I would like to focus here on a development of central importance both for Europe and its partners elsewhere, for which planning has been intricately detailed in some areas, myopically absent in others: the new Europe we shall inhabit beginning the first of May, 2004.

This is the success-story of EU enlargement, a Cinderella-like tale of mutual self-interest, rewarded. Yet, if we can say that the Grand Enlargement has been successful in prompting and sustaining a revolutionary transformation of eight formerly communist countries, then the picture is rather different for the rest of the post-communist world. Those states that failed to enact deep and wide-ranging reforms are plagued by metastasizing corruption; their societies inadvertently export organized crime, illegal immigrants and little else. The New Neighbors, especially those with few prospects at this time for EU membership – Russia, Belarus, Ukraine, Moldova, Serbia, Macedonia, Albania, Bosnia-Herzegovina, and further afield, Georgia and Armenia – have advanced little since the collapse of communism.

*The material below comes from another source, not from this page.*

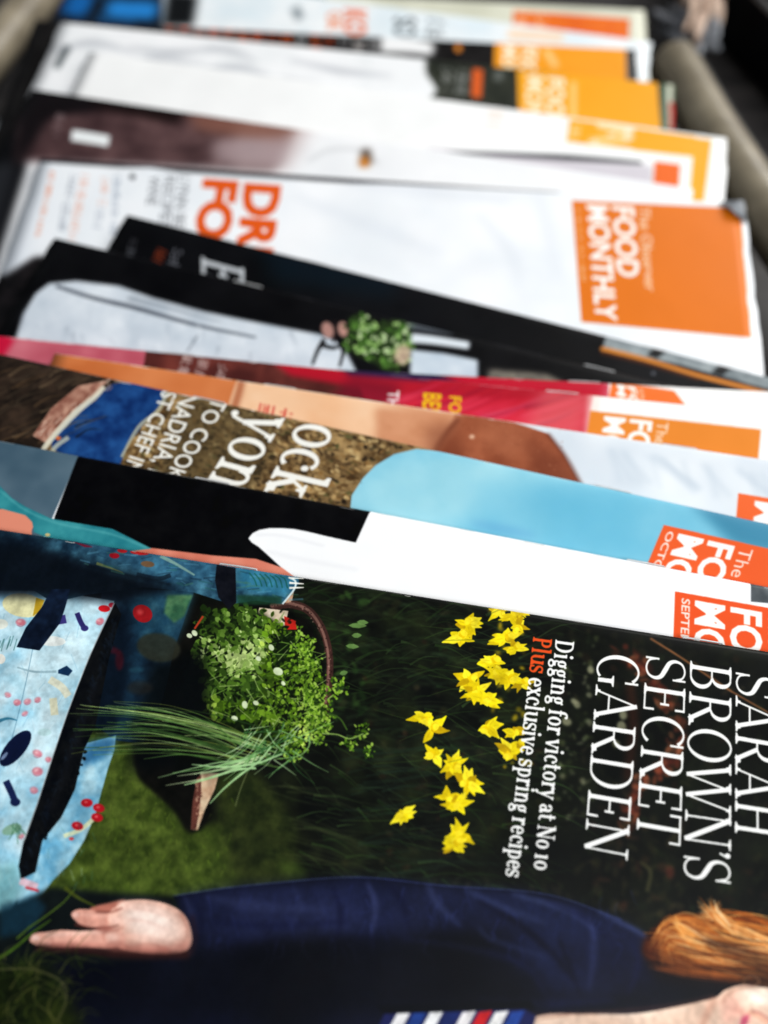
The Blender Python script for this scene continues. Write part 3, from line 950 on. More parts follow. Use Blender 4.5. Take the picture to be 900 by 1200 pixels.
    # dark backdrop left of the cuff and the hand
    s.fill([(60, 1040), (130, 1046), (205, 1050), (226, 1116), (120, 1128), (-60, 1130), (-60, 1090), (20, 1060)], (9, 13, 16), c2=(16, 24, 24), ns=(6, 3, 2), blur=3)
    s.fill([(0, 1060), (40, 1050), (55, 1062), (40, 1090), (0, 1100)], (20, 54, 74), a=.7, blur=3)
    sk, sh, hl = (228, 176, 156), (150, 84, 70), (250, 224, 210)
    s.fill([(106, 1064), (124, 1059), (146, 1055), (152, 1062), (132, 1068), (112, 1069)], (176, 108, 92), smooth=True, blur=.8)
    s.fill([(84, 1071), (91, 1066), (106, 1066), (118, 1069), (136, 1070), (146, 1078), (140, 1087), (116, 1087), (98, 1085), (88, 1078)], (216, 154, 136), smooth=True, blur=.6)
    s.fill([(128, 1070), (140, 1060), (152, 1055), (176, 1055), (200, 1061), (216, 1072), (224, 1088), (225, 1106), (214, 1116), (190, 1118), (162, 1116), (138, 1110), (126, 1098), (126, 1086)], sk, smooth=True, blur=.6)
    s.fill([(35, 1101), (41, 1094), (56, 1092), (72, 1090), (92, 1091), (110, 1090), (128, 1086), (146, 1094), (146, 1106), (130, 1111), (104, 1110), (76, 1110), (50, 1109), (40, 1106)], (224, 166, 148), smooth=True, blur=.6)
    s.fill([(140, 1064), (168, 1060), (196, 1066), (214, 1084), (214, 1100), (190, 1106), (156, 1098)], hl, a=.75, blur=6, smooth=True)
    s.fill([(150, 1068), (180, 1066), (200, 1080), (190, 1092), (162, 1088)], (255, 238, 228), a=.6, blur=6, smooth=True)
    for x, y in ((136, 1078), (132, 1098), (146, 1062)):
        s.ell(x, y, 8, 5, (244, 200, 184), 15, a=.8, blur=2.5)
        s.stroke([(x - 9, y - 5), (x - 11, y), (x - 8, y + 5)], 1.6, (170, 98, 84), a=.55, blur=1)
    s.stroke([(88, 1083), (108, 1088), (126, 1087), (140, 1084)], 3, (96, 44, 38), w1=1.2, a=.9, blur=.9)
    s.stroke([(112, 1069), (130, 1069), (144, 1064)], 2, (110, 56, 48), a=.8, blur=.8)
    for P in ([(150, 1078), (172, 1080), (198, 1090)], [(148, 1096), (170, 1098), (196, 1104)], [(156, 1064), (180, 1068), (200, 1076)]):
        s.stroke(P, 2.5, (214, 156, 140), w1=1, a=.55, blur=1.6)
    for P in ([(100, 1067), (99, 1075), (101, 1084)], [(84, 1092), (83, 1100), (85, 1108)], [(62, 1093), (61, 1100), (63, 1107)]):
        s.stroke(P, 1.3, (180, 112, 98), a=.5, blur=.8)
    s.ell(42, 1099, 5, 3, (244, 206, 196), 0, a=.8, blur=.8)
    s.ell(89, 1072, 4, 3, (240, 196, 184), 0, a=.7, blur=.8)
    s.stroke([(54, 1096), (84, 1094), (122, 1092)], 3, (246, 208, 194), a=.7, blur=1.6)
    s.stroke([(94, 1071), (112, 1073), (130, 1074)], 2.6, (240, 190, 174), a=.7, blur=1.4)
    for P, wd in (([(146, 1086), (136, 1090), (124, 1090)], 2.4), ([(150, 1110), (140, 1104), (128, 1106)], 2), ([(196, 1112), (176, 1106), (160, 1108)], 3), ([(212, 1070), (219, 1084), (220, 1100)], 3)):
        s.stroke(P, wd, (140, 76, 64), w1=.8, a=.6, blur=1.2)
    s.fill([(110, 1088), (126, 1084), (134, 1090), (122, 1094)], (150, 84, 72), a=.6, blur=1.5)
    s.fill([(126, 1106), (200, 1108), (222, 1100), (224, 1118), (130, 1116)], (150, 84, 74), a=.5, blur=4)
    s.stroke([(42, 1110), (90, 1113), (150, 1119), (222, 1119)], 9, (46, 22, 22), a=.85, blur=2.6)
    s.stroke([(60, 1107), (110, 1108), (150, 1112), (200, 1114)], 5, (184, 108, 94), a=.6, blur=2)
    s.stroke([(225, 1072), (229, 1100), (223, 1118)], 6, (30, 18, 28), a=.8, blur=2)
    s.stroke([(20, 1100), (36, 1086), (52, 1075), (74, 1058), (88, 1042)], 2, (84, 110, 34), w1=1.2, a=.95)
    s.stroke([(-6, 1126), (16, 1112), (40, 1092), (60, 1078)], 4, (70, 100, 30), w1=1.4, a=.95)
    s.stroke([(76, 1040), (92, 1052), (112, 1062)], 5, (74, 84, 24), w1=2, a=.8)
    # grass in the corner
    s.fill([(-200, 1130), (60, 1128), (110, 1220), (-200, 1300)], (12, 20, 8), c2=(40, 48, 14), ns=(5, 71, 3), blur=8)
    for i in range(90):
        x, y = U(-20, 100), U(1125, 1215)
        a = U(-2.4, -.5)
        L = U(14, 60)
        s.stroke([(x, y), (x + L * .5 * math.cos(a), y + L * .5 * math.sin(a)), (x + L * math.cos(a + .6), y + L * math.sin(a + .6))], 1.6, r.choice([(70, 78, 30), (44, 58, 20), (92, 92, 50), (30, 40, 14)]), w1=.5, a=.6, blur=.6, n=4)
    s.stroke([(0, 1136), (40, 1136), (72, 1150), (78, 1172), (68, 1196)], 2, (90, 88, 56), a=.6, blur=.7)
    # hair
    s.fill([(752, 1112), (762, 1090), (778, 1078), (800, 1070), (824, 1078), (842, 1076), (870, 1088), (905, 1092), (1000, 1110), (1000, 1170), (870, 1152), (830, 1146), (785, 1138), (760, 1126)], (86, 36, 12), c2=(40, 14, 6), ns=(5, 41, 3), smooth=True, blur=2)
    for i in range(430):
        k = r.random()
        x0, y0 = 1010, 1096 + 62 * k
        bx = 752 + 60 * abs(k - .45) + U(-6, 26)
        by = 1076 + 58 * k
        mid = U(0, 1)
        c = r.choice([(150, 70, 22), (190, 100, 36), (110, 48, 14), (214, 136, 60), (70, 28, 8), (232, 170, 96), (168, 84, 30), (60, 22, 6)])
        s.stroke([(bx + U(0, 50), by + U(-7, 5)), (bx + 60 + U(0, 30), by - 6 + 14 * k + U(-6, 8)), (bx + 140, by + 16 * (1 - k) + U(-8, 8)), (x0, y0)], .8, c, wm=U(1.2, 2.6), w1=1.4, a=U(.35, .8), n=6)
    s.fill([(880, 1118), (960, 1110), (960, 1150), (880, 1146), (840, 1130)], (50, 20, 10), a=.7, blur=5)
    # long swooping locks
    for i in range(170):
        k = r.random()
        y0 = 1078 + 34 * k
        c = r.choice([(176, 92, 34), (222, 146, 72), (120, 54, 18), (240, 182, 110), (150, 74, 26), (90, 38, 14), (204, 120, 50)])
        s.stroke([(770 + 26 * abs(k - .3) + U(-14, 4), y0 + 22), (778 + U(-5, 5), y0 + 2 + U(-4, 4)), (798 + U(-6, 6), y0 - 6 + 6 * k + U(-4, 4)), (826, y0 + 4 + 12 * k + U(-5, 5)), (860, y0 + 22 + 12 * k + U(-5, 5)), (930, y0 + 34 + 14 * k + U(-6, 6))], .8, c, wm=U(1.2, 3.2), w1=1.5, a=U(.25, .6), n=8, blur=.7)
    for i in range(120):
        k = r.random()
        s.stroke([(820 + U(-4, 26), 1052 + 18 * k + U(-3, 8)), (838 + 8 * k, 1074 + U(-6, 8)), (868 + U(-5, 5), 1096 + U(-9, 7)), (915, 1112 + U(-9, 12))], .5, r.choice([(236, 180, 116), (206, 130, 60), (176, 92, 34), (250, 214, 160)]), wm=2, w1=1.6, a=.6, n=6)
    for i in range(46):
        s.stroke([(788 + U(-6, 10), 1078 + U(-6, 8)), (800 + U(-4, 8), 1092 + U(-6, 8)), (820 + U(-6, 10), 1108 + U(-8, 10))], .8, r.choice([(230, 160, 84), (240, 184, 112), (200, 120, 50)]), wm=2, w1=.6, a=.5, n=5)
    for i in range(60):
        k = r.random()
        x0 = U(765, 850)
        y0 = 1080 + 40 * k
        s.stroke([(x0, y0), (x0 + U(16, 30), y0 + U(4, 14)), (x0 + U(40, 64), y0 + U(12, 26)), (x0 + U(80, 140), y0 + U(14, 34))], .5, r.choice([(246, 196, 130), (226, 150, 70), (250, 216, 166), (200, 110, 40)]), wm=U(.8, 1.8), w1=.6, a=U(.25, .65), n=5)
    for i in range(22):
        x0, y0 = U(775, 860), U(1090, 1138)
        s.stroke([(x0, y0), (x0 + U(20, 40), y0 + U(4, 14)), (x0 + U(50, 90), y0 + U(8, 20))], .8, r.choice([(40, 14, 6), (60, 24, 8), (24, 8, 6)]), wm=U(1.5, 3.5), w1=.8, a=U(.3, .7), n=5)
    s.fill([(750, 1118), (790, 1128), (850, 1138), (930, 1136), (930, 1168), (850, 1160), (770, 1146)], (26, 12, 10), a=.72, blur=6)
    s.fill([(752, 1100), (770, 1096), (780, 1120), (760, 1130)], (60, 24, 10), a=.5, blur=5)
    s.fill([(820, 1098), (870, 1108), (905, 1122), (905, 1134), (850, 1124)], (52, 22, 10), a=.5, blur=4)
    for i in range(40):
        x0, y0 = U(756, 790), U(1108, 1136)
        s.stroke([(x0, y0), (x0 + 40, y0 + U(4, 12)), (x0 + 100, y0 + U(12, 20))], .6, (170, 92, 40), wm=1.3, w1=.5, a=U(.2, .5), n=5)
    s.stroke([(836, 1054), (842, 1070), (856, 1086)], 1, (236, 206, 160), wm=2, w1=1, a=.8)
    s.stroke([(870, 1150), (880, 1143), (890, 1150), (880, 1157), (870, 1153)], 2, (120, 84, 60), a=.8)
    # face, neck and striped top
    s.fill([(560, 1230), (625, 1192), (680, 1188), (740, 1188), (790, 1180), (826, 1172), (840, 1168), (850, 1160), (872, 1154), (905, 1158), (1040, 1164), (1100, 1230), (1080, 1340), (960, 1390), (860, 1350), (800, 1290), (600, 1300)], (236, 206, 184), c2=(222, 184, 160), ns=(14, 51, 2), smooth=True)
    s.stroke([(838, 1170), (830, 1184), (822, 1204)], 6, (196, 128, 104), a=.6, blur=3)
    s.fill([(862, 1158), (900, 1160), (905, 1180), (868, 1178)], (250, 228, 208), a=.7, blur=4)
    s.stroke([(858, 1182), (868, 1186), (880, 1196)], 5, (214, 130, 116), a=.6, blur=2)
    s.fill([(868, 1192), (878, 1188), (876, 1200), (866, 1206)], (196, 84, 110), blur=1)
    s.stroke([(876, 1186), (890, 1192), (905, 1204)], 3, (210, 130, 100), a=.7, blur=1.5)
    s.stroke([(618, 1196), (650, 1192), (668, 1188)], 1, (150, 100, 80), a=.6)
    s.fill([(845, 1172), (862, 1164), (872, 1180), (862, 1200), (846, 1200)], (238, 176, 158), a=.6, blur=4)
    s.fill([(872, 1160), (905, 1162), (905, 1176), (884, 1176)], (255, 240, 226), a=.7, blur=3)
    s.stroke([(846, 1176), (852, 1166), (866, 1158), (884, 1155)], 2, (150, 84, 66), a=.6, blur=1.2)
    s.stroke([(880, 1184), (892, 1188), (905, 1198)], 2, (150, 60, 56), a=.7, blur=.8)
    s.stroke([(700, 1190), (760, 1189), (806, 1182)], 3, (250, 228, 210), a=.6, blur=1.5)
    s.stroke([(620, 1190), (700, 1186), (780, 1179), (838, 1167)], 3, (120, 70, 54), a=.5, blur=1.6)
    s.fill([(452, 1184), (610, 1180), (628, 1190), (600, 1300), (400, 1300)], (28, 34, 84))
    for k, c in enumerate([(238, 236, 236), (30, 60, 130), (240, 240, 240), (24, 40, 96), (236, 232, 232), (206, 34, 40), (240, 238, 236), (36, 70, 150)]):
        x = 460 + k * 19
        s.fill([(x + 6, 1186), (x + 22, 1184), (x + 8, 1210), (x - 10, 1300), (x - 28, 1300), (x - 8, 1212)], c)
    s.fill([(440, 1178), (620, 1172), (628, 1182), (450, 1188)], (6, 8, 16))
    # print grain and tonal unevenness of the photograph on the cover
    s.a *= (1 + (s.field(1.3, 90, 3) - .5) * .15 + (s.field(7, 91, 3) - .5) * .16)[..., None]
    # lettering
    W = (250, 249, 246)
    s.serif('GARDEN', ((701, 762), (684, 1000), (750, 768), (735, 1010)), W)
    s.serif('SECRET', ((757, 767), (745, 984), (804, 774), (797, 993)), W)
    s.serif("BROWN'S", ((809, 772), (800, 1032), (857, 780), (856, 1040)), W)
    s.serif('SARAH', ((862, 786), (861, 978), (911, 795), (914, 986)), W)
    s.serif('Digging for victory at No 10', ((651, 749), (625, 1019), (673, 752), (646, 1022)), W, bold=True)
    s.serif('Plus exclusive spring recipes', ((625, 746), (592, 1027), (647, 749), (613, 1030)), W, bold=True, cols=lambda i: (238, 84, 34) if i < 4 else W)
    logo(s, (935, 790), (1180, 826), (936, 1060), (1196, 1100), (238, 92, 38), '')
    wear(s, .22, 3, (190, 190, 184))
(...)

The fundamental strategic political and economic decision the EU faces, therefore, is what to do with the New Neighbors? This is not just a matter of delaying a decision; the EU must also consider the implications and prospects of being bounded by states rife with the very problems the Grand Enlargement was designed to eliminate. Will the New Neighbors also be offered the chance to join? Will they be offered an accession-for-reforms package? When would they join? What are the options for, what are the engines of a continued enlargement? Does the bargain, the carrot and the stick offered to the countries of the Grand Enlargement, also hold for these new neighbors? All of these are pressing questions, for as the Grand Enlargement nears completion, the prospects for further enlargement are changing in a number of ways.